A lungo simbolo positivo di progresso, la plastica è un classico esempio di come, nel giro di pochi decenni, si siano trasformati i valori del sentire comune. Dopo i primi tentativi di produrre oggetti con celluloide e bachelite, il grande impulso alla produzione di massa di beni in plastica parte dagli anni ’30 del secolo scorso, con l’utilizzo in scala industriale del petrolio come materia prima. Come spesso avviene, sono le finalità militari delle guerre mondiali a dare un determinante impulso allo sviluppo di una tecnologia: in questo caso la necessità di elaborare materiali sintetici che sostituissero quelli naturali, difficilmente reperibili. Negli anni ’50 c’è il vero e proprio boom della plastica, che entra nelle case di tutti sotto forma di prodotti di uso comune, che divengono icone di ottimismo e di benessere, non a caso vengono immortalati anche dalla Pop Art. Oggi quelle stesse qualità positive di solidità e resistenza dei prodotti in plastica si sono trasformate in una minaccia per l’ambiente.

“La plastica, alla cui scoperta l’Italia ha contribuito in maniera determinante con Giulio Natta, premio Nobel per la Chimica nel 1963 e fondatore dell’Istituto di ricerca in chimica macromolecolare del Consiglio nazionale delle ricerche, ha svolto un ruolo fondamentale in settori chiave, come l’imballaggio alimentare e non, i trasporti, l’elettronica, le costruzioni”, spiega Mario Malinconico dell’Istituto per i polimeri, compositi e biomateriali (Ipcb) del Cnr. “Le materie plastiche sono ovunque e hanno rivoluzionato moltissimi aspetti della vita quotidiana, grazie alla loro versatilità. Si stima che se dovessimo sostituire la plastica con cui realizziamo contenitori rigidi e flessibili, imballaggi in film e in schiuma con i materiali tradizionali come vetro, metalli, legno, si avrebbe un costo ambientale ed energetico tra le quattro e le sette volte superiori.  Tuttavia, esse portano con sé un rischio: essendo materiali di sintesi prodotti in laboratorio, non si degradano in natura, dove non esistono enzimi in grado di ‘digerirli’. La loro massiccia dispersione negli ecosistemi, dovuta soprattutto al nostro smodato utilizzo di imballaggi con un ciclo di vita estremamente ridotto, determina un serio rischio per l’ambiente. Sottoposti all’azione degli agenti atmosferici, infatti, gli oggetti di plastica si dividono in parti sempre più piccole: è così che nascono le famigerate micro e nanoplastiche, la cui pervasività e dannosità sono ormai tristemente note”.

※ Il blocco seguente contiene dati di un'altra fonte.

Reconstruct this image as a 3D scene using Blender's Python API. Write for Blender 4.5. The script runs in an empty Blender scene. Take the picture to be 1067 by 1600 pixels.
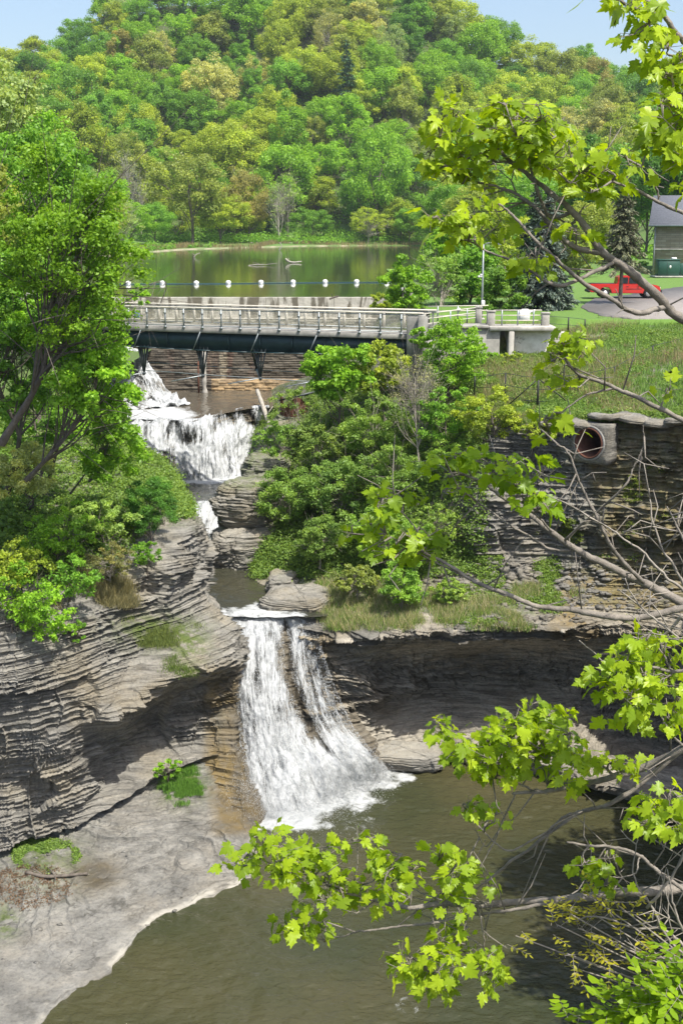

Le microplastiche e nanoplastiche costituiscono un pericolo non solo per mari e fiumi, su cui finora si era concentrata la ricerca, ma anche per la struttura dei terreni e per le possibili alterazioni che un accumulo potrebbe generare sulla capacità dei suoli di assimilare il carbonio. “È necessario sottolineare che il carbonio da cui si ottengono i polimeri, alla base delle materie plastiche, è un carbonio fossile, estratto dagli strati interni della Terra, il cui rilascio modifica il bilancio totale di carbonio presente in atmosfera. In questo senso, la plastica ha una funzione di ‘tampone’, poiché intrappola il carbonio di origine fossile in un materiale durevole. Se non venissero disperse nell’ambiente, le plastiche non creerebbero problemi di inquinamento”, conclude il ricercatore. “Intercettate con un efficiente circuito di raccolta differenziata, potrebbero essere riciclate più e più volte, prima di recuperarne il valore energetico. Oggi si stanno sviluppando anche processi di depolimerizzazione efficienti per riottenere le molecole costituenti e rifare i polimeri. Altra risposta della tecnologia è la cosiddetta bioplastica, ricavata da fonti rinnovabili, biodegradabile e compostabile, che si sta affermando nel settore dell’imballaggio ultrasottile e della raccolta della Forsu (Frazione organica del rifiuto solido urbano)”.

Edward Bartolucci [da L’Almanacco della Scienza CNR N. 2 – 27 gen 2021]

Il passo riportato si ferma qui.